Desde entonces la violencia escaló a un ritmo incontrolable en las provincias que son parte del corredor del tráfico de droga hacia el Pacífico, como Esmeraldas, Manabí, Guayas, Santo Domingo, Santa Elena, Los Ríos y El Oro, donde las muertes violentas se han triplicado. El 90% de los crímenes de todo el país se han dado en esas siete provincias (de las 24 que tiene Ecuador). Hasta los primeros días de noviembre, el país había alcanzado una tasa de 20,59 homicidios por cada 100.000 habitantes, la más alta de su historia.
En febrero de este año, apareció la primera señal de la violencia con la que actúan los cárteles mexicanos. Dos cuerpos colgados en un puente de peatones al ingreso de la ciudad de Durán, en la provincia de Guayas. La Policía relacionó el hecho con un operativo que hizo unos días previos donde decomisó ocho toneladas de cocaína en el puerto de Guayaquil. A orillas de los ríos o de las carreteras se encontraron cuerpos decapitados. Y los coches explotaban afuera de los complejos judiciales en los días de audiencias donde estaban involucradas personas que serían juzgadas por narcotráfico. Los atentados no dejaron víctimas, solo daños materiales y terror.
“Ya no nos enfrentamos a la delincuencia común, sino a los más grandes carteles de la droga del mundo”, reconocía el presidente Guillermo Lasso, mientras anunciaba la declaratoria de guerra al crimen organizado, que debía afrontar su Gobierno porque, insiste, lo que vive el país es consecuencia de lo que otros mandatarios no hicieron.
“Este problema se remonta a hace 20 años con el Plan Colombia”, según Daniel Pontón investigador de la Escuela de Seguridad y Defensa del IAEN. “La estrategia del país era barrer el conflicto hacia la frontera, ese desplazamiento interno generó migraciones forzadas hacia Ecuador que tenían relación con actividades criminales”, añade. Esa fue una primera alerta. Mientras se da este desplazamiento se produce un hecho que para algunos analistas es fundamental, y es la salida de la base militar estadounidense en Manta, en la costa ecuatoriana, en 2009, como lo ofreció el expresidente Rafael Correa en campaña al argumentar que la base violaba la soberanía de Ecuador. “Más allá del discurso esa vigilancia debió reemplazarse”, dice la analista en seguridad Carolina Andrade.
La base de Manta hacía un monitoreo de vigilancia aérea y marítima, en los tiempos en que la principal forma de envío de la droga a Centroamérica era a través de lanchas rápidas. Otra señal ocurrió después de la firma del acuerdo de paz entre el Estado colombiano y las FARC en 2016. “Ecuador no se preparó para ese escenario de disidentes”, dice Andrade. Solo dos años después de la firma, el país vivió el primer atentado terrorista a un cuartel de policías de San Lorenzo, ciudad que está en la frontera con Colombia y el secuestro de un equipo periodístico que cubría la noticia.

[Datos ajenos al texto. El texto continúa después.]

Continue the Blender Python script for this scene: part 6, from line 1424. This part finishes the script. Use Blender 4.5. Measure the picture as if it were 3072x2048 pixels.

Los escenarios se reconfiguraron con la desintegración de los grandes cárteles colombianos y la entrada de los mexicanos al proceso de distribución. “Los colombianos se enfocaron en la producción, mientras los mexicanos buscaron alianzas con las bandas locales ecuatorianas para encargar la logística de sacar los cargamentos a través del Pacífico”, apunta el investigador. Son esas organizaciones delictivas que, con apoyo de los cárteles mexicanos, ahora enfrentan abiertamente al Estado ecuatoriano, que reacciona contra el narcoterrorismo con déficit de preparación, tecnología e insumos y con una población cada vez más atemorizada.